THE Bar Amazon, a stainless steel and black London joint, with a cabaret podium circled with bulbs, is closing down next week.
No wonder: with its shelves of shining bottles and careful lighting it looks all retro-glamour, but where are the customers? Barman Barney (soul singer Omar Lyefook) never has more than four and often none. The first we meet is Gill (Harry Hepple), who for three years has been toughening himself up and plotting revenge on the guy who stole his girl. That’s Raymond – just out of gaol and who reckons “my body is a map of any conceivable female desire”. Arinze Kene as Raymond certainly looks the part. Yvonne (Naana Agyei-Ampadu) is certainly interested. Raymond falls for Simone (Cat Simmons), and Barney is in love with her.

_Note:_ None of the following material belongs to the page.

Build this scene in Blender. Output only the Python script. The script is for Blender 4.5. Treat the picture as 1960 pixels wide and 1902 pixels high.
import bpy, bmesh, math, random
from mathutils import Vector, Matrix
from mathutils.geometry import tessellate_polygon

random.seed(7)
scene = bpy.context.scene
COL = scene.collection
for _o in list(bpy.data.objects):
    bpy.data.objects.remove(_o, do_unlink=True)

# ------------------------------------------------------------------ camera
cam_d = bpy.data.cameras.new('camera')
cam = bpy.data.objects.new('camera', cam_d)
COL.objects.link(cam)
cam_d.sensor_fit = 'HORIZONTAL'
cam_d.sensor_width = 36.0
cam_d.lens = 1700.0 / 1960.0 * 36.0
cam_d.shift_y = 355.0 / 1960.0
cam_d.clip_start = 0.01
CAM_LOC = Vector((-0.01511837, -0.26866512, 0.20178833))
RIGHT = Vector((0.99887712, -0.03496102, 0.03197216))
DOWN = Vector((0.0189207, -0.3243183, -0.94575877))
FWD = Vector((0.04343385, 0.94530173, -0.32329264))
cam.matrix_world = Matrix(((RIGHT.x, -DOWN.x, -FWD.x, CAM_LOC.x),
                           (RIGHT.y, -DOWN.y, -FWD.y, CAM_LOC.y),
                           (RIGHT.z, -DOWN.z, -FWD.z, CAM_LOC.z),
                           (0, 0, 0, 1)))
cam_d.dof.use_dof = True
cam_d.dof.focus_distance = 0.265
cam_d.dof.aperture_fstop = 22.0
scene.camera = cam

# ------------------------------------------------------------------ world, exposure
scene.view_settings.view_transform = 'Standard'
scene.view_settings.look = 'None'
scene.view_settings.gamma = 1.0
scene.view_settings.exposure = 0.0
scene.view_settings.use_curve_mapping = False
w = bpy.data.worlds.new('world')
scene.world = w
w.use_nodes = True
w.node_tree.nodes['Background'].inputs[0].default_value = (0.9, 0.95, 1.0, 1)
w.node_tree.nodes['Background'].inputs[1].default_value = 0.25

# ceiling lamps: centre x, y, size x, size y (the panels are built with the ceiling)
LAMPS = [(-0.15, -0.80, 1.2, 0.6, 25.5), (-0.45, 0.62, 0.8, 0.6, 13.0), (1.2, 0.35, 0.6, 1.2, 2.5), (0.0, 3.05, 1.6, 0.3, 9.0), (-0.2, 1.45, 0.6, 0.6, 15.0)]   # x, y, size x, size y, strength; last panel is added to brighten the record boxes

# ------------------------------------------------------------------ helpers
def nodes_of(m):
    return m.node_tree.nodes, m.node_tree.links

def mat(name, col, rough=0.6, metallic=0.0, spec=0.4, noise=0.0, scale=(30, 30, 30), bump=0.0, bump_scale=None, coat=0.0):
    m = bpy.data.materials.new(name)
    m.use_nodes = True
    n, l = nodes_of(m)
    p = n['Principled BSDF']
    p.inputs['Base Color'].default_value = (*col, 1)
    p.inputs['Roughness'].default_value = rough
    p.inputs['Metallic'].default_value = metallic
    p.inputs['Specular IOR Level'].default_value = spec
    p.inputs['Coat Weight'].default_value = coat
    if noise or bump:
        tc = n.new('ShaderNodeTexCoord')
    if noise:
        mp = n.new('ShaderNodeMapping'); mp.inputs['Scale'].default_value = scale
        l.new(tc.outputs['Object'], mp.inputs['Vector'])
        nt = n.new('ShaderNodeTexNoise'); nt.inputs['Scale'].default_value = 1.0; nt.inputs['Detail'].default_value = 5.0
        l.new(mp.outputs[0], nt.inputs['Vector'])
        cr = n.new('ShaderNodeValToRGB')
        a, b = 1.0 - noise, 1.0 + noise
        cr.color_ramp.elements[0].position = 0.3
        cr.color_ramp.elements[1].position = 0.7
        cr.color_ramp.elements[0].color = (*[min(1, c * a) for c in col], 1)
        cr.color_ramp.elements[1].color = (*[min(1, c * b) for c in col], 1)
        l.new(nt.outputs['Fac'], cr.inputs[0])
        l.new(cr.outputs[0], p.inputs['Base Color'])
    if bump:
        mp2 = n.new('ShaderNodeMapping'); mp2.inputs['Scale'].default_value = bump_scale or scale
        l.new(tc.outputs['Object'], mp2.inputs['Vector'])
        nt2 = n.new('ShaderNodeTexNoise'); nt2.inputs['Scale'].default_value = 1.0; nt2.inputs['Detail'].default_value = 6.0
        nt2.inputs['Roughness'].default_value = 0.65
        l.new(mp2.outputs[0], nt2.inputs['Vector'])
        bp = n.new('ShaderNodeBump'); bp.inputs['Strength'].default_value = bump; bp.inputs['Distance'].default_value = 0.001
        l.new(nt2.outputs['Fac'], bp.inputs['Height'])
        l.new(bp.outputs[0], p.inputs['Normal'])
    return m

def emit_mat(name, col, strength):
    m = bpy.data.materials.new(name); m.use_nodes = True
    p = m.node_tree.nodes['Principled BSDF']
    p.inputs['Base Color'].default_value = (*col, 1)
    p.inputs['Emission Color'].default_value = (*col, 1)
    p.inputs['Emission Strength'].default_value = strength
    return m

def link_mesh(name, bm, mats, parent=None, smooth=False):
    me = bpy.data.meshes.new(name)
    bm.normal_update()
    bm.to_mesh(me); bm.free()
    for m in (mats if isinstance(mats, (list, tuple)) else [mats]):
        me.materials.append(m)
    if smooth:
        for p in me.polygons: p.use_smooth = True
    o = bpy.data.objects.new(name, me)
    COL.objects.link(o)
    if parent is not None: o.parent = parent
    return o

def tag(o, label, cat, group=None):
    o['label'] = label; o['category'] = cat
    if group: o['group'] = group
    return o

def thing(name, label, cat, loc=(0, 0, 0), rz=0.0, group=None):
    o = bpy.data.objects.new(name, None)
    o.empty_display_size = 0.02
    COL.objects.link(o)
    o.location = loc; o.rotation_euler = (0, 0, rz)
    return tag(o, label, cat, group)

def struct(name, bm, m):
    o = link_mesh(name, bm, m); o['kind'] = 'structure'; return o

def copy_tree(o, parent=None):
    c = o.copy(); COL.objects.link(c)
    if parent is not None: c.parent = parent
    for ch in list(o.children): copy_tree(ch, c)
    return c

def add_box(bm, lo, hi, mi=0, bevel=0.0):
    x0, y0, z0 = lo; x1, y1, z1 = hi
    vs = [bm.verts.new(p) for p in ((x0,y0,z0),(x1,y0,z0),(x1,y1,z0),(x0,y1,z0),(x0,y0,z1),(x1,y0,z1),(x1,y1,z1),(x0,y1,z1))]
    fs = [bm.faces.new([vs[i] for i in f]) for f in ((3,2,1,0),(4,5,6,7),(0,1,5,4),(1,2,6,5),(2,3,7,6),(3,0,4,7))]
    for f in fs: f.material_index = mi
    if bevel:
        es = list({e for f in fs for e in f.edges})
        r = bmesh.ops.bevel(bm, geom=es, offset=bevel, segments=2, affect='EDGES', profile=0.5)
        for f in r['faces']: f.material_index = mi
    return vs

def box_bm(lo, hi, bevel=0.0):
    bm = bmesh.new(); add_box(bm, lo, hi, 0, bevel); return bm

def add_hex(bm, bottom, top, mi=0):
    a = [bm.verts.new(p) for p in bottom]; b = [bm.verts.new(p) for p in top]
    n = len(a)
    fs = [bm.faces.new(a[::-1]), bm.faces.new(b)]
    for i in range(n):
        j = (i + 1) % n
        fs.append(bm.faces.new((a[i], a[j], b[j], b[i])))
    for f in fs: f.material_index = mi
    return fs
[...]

You may have met them all before: Che Walker’s play premiered at the Royal Court in 1998. Now it’s a musical with a score by Arthur Darvill that ranges from soul and rap to funk and blues and lyrics by them both. A tale of love, romantic and opportunist, consummated and unrequited, it begins with finger-clicking in the dark by the large, sequinned ladies of the backing group. This is a show where people stand 20 feet apart to hold a conversation and pull microphones out of pockets or a slot in the furniture and perform to it. At times it seems more like a concert than a musical play but that doesn’t mean these aren’t forceful characterisations. Gil plays the strong man but he’s soft inside, Barney the sort of guy you want as a friend and Raymond is pretty much what he claims. And the girls strut their stuff and belt out their numbers like divas. Long-legged Yvonne’s “I want a fella” leads into a spoken pornographic fantasy: this is not a show for those timid about strong language and sexual detail. Much of which is very funny, though most of the time Che Walker’s direction tries to avoid admitting the comedy. I wished they would all throw away their microphones and allow the songs to be part of the action, for they are expressing strong emotions that belong to the characters, not isolated cabaret numbers. However, that didn’t stop a large part of the first night audience going wild about them. There are good songs here, well sung, but the arrangements and the direction get in the way of Walker’s savage dissection of attitudes to sex and romance.